» DATA SEGMENT

-----

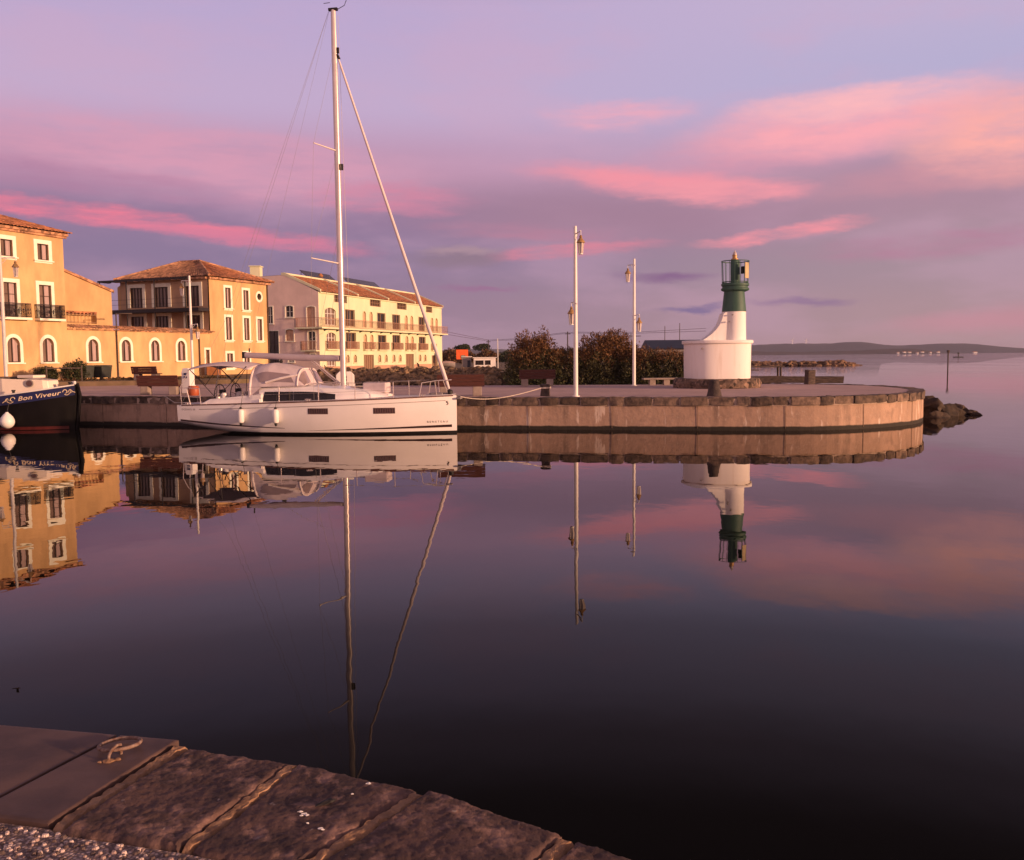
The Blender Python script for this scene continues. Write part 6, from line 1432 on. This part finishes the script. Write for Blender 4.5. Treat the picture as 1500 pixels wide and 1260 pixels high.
def scroll(x0, flip):
    mb = MB(); q = []
    def P(a, b_):
        x = x0+(a if not flip else .34-a*.7); return Vector((x, -(vh(min(x, BL), vzs(x/BL)-.2)+.020), vzs(x/BL)-.21+b_))
    mb.tube([P(.42+.09*math.cos(i*.4), .09*math.sin(i*.4)*(1-.02*i)) for i in range(12)], .018, 5); mb.tube([P(a, -.09+.05*math.sin(a*14)) for a in [i*.04 for i in range(12)]], .015, 5)
    mb.tube([P(.10+.2*i/8, -.05+.11*math.sin(i*.4)) for i in range(9)], .014, 5); mb.tube([P(.22+.04*math.cos(i*.6), .0+.04*math.sin(i*.6)) for i in range(9)], .012, 5); mb.build('scroll_ornament', M_gold, BV)
scroll(6.98, False); scroll(9.14, True)
fb = thing('ball_fender', 'round white pear shaped fender hanging on the barge side', 'fender', (bs.x, bs.y, 0), math.atan2(bd.y, bd.x), local=True)
x = 7.32; y = -(vh(x, .4)+.28); mb = MB(); prof = [(.02, .10)]+[(.275*math.sin(a), .375-.275*math.cos(a)) for a in [PI*(i+1)/12 for i in range(7)]]+[(.22, .56), (.13, .67), (.07, .72), (.05, .76)]
mb.lathe(prof, 24, (x, y, 0)); mb.build('ball', M_white, fb, smooth=True); mb = MB(); mb.tube([(x, y, .74), (x, -(vh(x, 1.2)+.04), 1.3), (x, -(vh(x, 1.2)-.05), vzs(x/BL)+.05)], .012, 6); mb.build('lanyard', M_tape, fb)

# ================================================================== GULL
gu = thing('gull', 'small gull gliding high at the far left of the sky', 'bird', (-38.2, 69, 22.3), R(20), local=True)
mb = MB(); mb.tube([(-.30, 0, 0), (-.12, 0, .02), (.08, 0, .03), (.2, 0, .05), (.28, 0, .04)], [.02, .07, .08, .045, .008], 8)
mb.extr([(-.12, 0, .03), (-.36, .09, .02), (-.36, -.09, .02)], (0, 0, .012))
for sg_ in (-1, 1):
    mb.extr([(.10, sg_*.05, .05), (.14, sg_*.32, .20), (.02, sg_*.70, .10), (-.04, sg_*.34, .18), (-.06, sg_*.05, .05)], (0, 0, .012))
mb.build('body', mat('gull_grey', (.16, .12, .12), .8), gu, smooth=True)

# ================================================================== HAZE over the lagoon
mb = MB(); mb.box((0, 4225, 37.5), (13000, 8750, 81)); hz_ = mb.build('haze', [])
M_haze = bpy.data.materials.new('dusk_haze'); M_haze.use_nodes = True; t = M_haze.node_tree; t.nodes.clear()
pv_ = t.nodes.new('ShaderNodeVolumePrincipled'); pv_.inputs['Color'].default_value = (.60, .62, .86, 1); pv_.inputs['Density'].default_value = 1.05e-4; pv_.inputs['Anisotropy'].default_value = 0.0
oo = t.nodes.new('ShaderNodeOutputMaterial'); t.links.new(pv_.outputs[0], oo.inputs['Volume'])
hz_.data.materials.append(M_haze); hz_['kind'] = 'stuff'; hz_['label'] = 'thin dusk haze over the lagoon'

-----

» WORK INSTRUCTIONS
Except for the pictures, copy the material above exactly.

» RESPONSE FOR THIS EXERCISE
The Blender Python script for this scene continues. Write part 6, from line 1432 on. This part finishes the script. Write for Blender 4.5. Treat the picture as 1500 pixels wide and 1260 pixels high.
def scroll(x0, flip):
    mb = MB(); q = []
    def P(a, b_):
        x = x0+(a if not flip else .34-a*.7); return Vector((x, -(vh(min(x, BL), vzs(x/BL)-.2)+.020), vzs(x/BL)-.21+b_))
    mb.tube([P(.42+.09*math.cos(i*.4), .09*math.sin(i*.4)*(1-.02*i)) for i in range(12)], .018, 5); mb.tube([P(a, -.09+.05*math.sin(a*14)) for a in [i*.04 for i in range(12)]], .015, 5)
    mb.tube([P(.10+.2*i/8, -.05+.11*math.sin(i*.4)) for i in range(9)], .014, 5); mb.tube([P(.22+.04*math.cos(i*.6), .0+.04*math.sin(i*.6)) for i in range(9)], .012, 5); mb.build('scroll_ornament', M_gold, BV)
scroll(6.98, False); scroll(9.14, True)
fb = thing('ball_fender', 'round white pear shaped fender hanging on the barge side', 'fender', (bs.x, bs.y, 0), math.atan2(bd.y, bd.x), local=True)
x = 7.32; y = -(vh(x, .4)+.28); mb = MB(); prof = [(.02, .10)]+[(.275*math.sin(a), .375-.275*math.cos(a)) for a in [PI*(i+1)/12 for i in range(7)]]+[(.22, .56), (.13, .67), (.07, .72), (.05, .76)]
mb.lathe(prof, 24, (x, y, 0)); mb.build('ball', M_white, fb, smooth=True); mb = MB(); mb.tube([(x, y, .74), (x, -(vh(x, 1.2)+.04), 1.3), (x, -(vh(x, 1.2)-.05), vzs(x/BL)+.05)], .012, 6); mb.build('lanyard', M_tape, fb)

# ================================================================== GULL
gu = thing('gull', 'small gull gliding high at the far left of the sky', 'bird', (-38.2, 69, 22.3), R(20), local=True)
mb = MB(); mb.tube([(-.30, 0, 0), (-.12, 0, .02), (.08, 0, .03), (.2, 0, .05), (.28, 0, .04)], [.02, .07, .08, .045, .008], 8)
mb.extr([(-.12, 0, .03), (-.36, .09, .02), (-.36, -.09, .02)], (0, 0, .012))
for sg_ in (-1, 1):
    mb.extr([(.10, sg_*.05, .05), (.14, sg_*.32, .20), (.02, sg_*.70, .10), (-.04, sg_*.34, .18), (-.06, sg_*.05, .05)], (0, 0, .012))
mb.build('body', mat('gull_grey', (.16, .12, .12), .8), gu, smooth=True)

# ================================================================== HAZE over the lagoon
mb = MB(); mb.box((0, 4225, 37.5), (13000, 8750, 81)); hz_ = mb.build('haze', [])
M_haze = bpy.data.materials.new('dusk_haze'); M_haze.use_nodes = True; t = M_haze.node_tree; t.nodes.clear()
pv_ = t.nodes.new('ShaderNodeVolumePrincipled'); pv_.inputs['Color'].default_value = (.60, .62, .86, 1); pv_.inputs['Density'].default_value = 1.05e-4; pv_.inputs['Anisotropy'].default_value = 0.0
oo = t.nodes.new('ShaderNodeOutputMaterial'); t.links.new(pv_.outputs[0], oo.inputs['Volume'])
hz_.data.materials.append(M_haze); hz_['kind'] = 'stuff'; hz_['label'] = 'thin dusk haze over the lagoon'